GGP: It's an incredible priviledge. Only people in the upper classes, or
people affliated with big corporations or government institutions who
really can afford to buy a computer, and the servers are incredibly
expensive. Also, the telephone company makes sure that only the major
cities can connect to the net.
Let me just give you one example: Subcommandante Marcos, the leader of
the Zapatistas, is a techno wiz. He sends his legendary poetic press
releases directly from the jungle, and a group of canadian liberals post
these messages to one of the Zapatista websites. So he has a direct
contact to the international intellectual community. However, the
mexican telephone company impedes access to computers that can plug into
the net. So, unless you live in Mexico City, you don't have access to
what the Zapatistas are saying on the net.
TB: Do you think that the internet could be a means for artists in the
so-called Third World to circumnavigate around the traditional art
system that excludes them?
RS: Yeah, it is happening and growing more and more.

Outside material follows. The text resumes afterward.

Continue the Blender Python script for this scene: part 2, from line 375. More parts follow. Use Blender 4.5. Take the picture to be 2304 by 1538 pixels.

People are using
the internet to communicate in ways that were impossible before to gain
access to the works of other artists. It helps us out too, because the
two of us live on different coasts, so our collaboration is often
conducted via the internet. But of course, it is merely a tool. It can't
ever substitute human interaction, the exchange of ideas across the
table, people getting together and making work together.
TB: At a festival like Ars Electronica, do you feel excluded?
GGP: Artists like Roberto and I are insiders and outsiders at the same
time. But we benefit from this condition of being partial insiders. In
fact, I might say, for us the art world is a laboratory to develop
radical ideas. But once you have developed these ideas, the true
objective is to step outside of the art world, and into politically
meaningful territories, into the media, education, direct political
action, or other realms of social activity. But I still treasure the art
world, because in the 90s it is one of the few places where radical
thinking and radical esthetic behavior can take place. It is extremely
important for us to partially operate within the art world.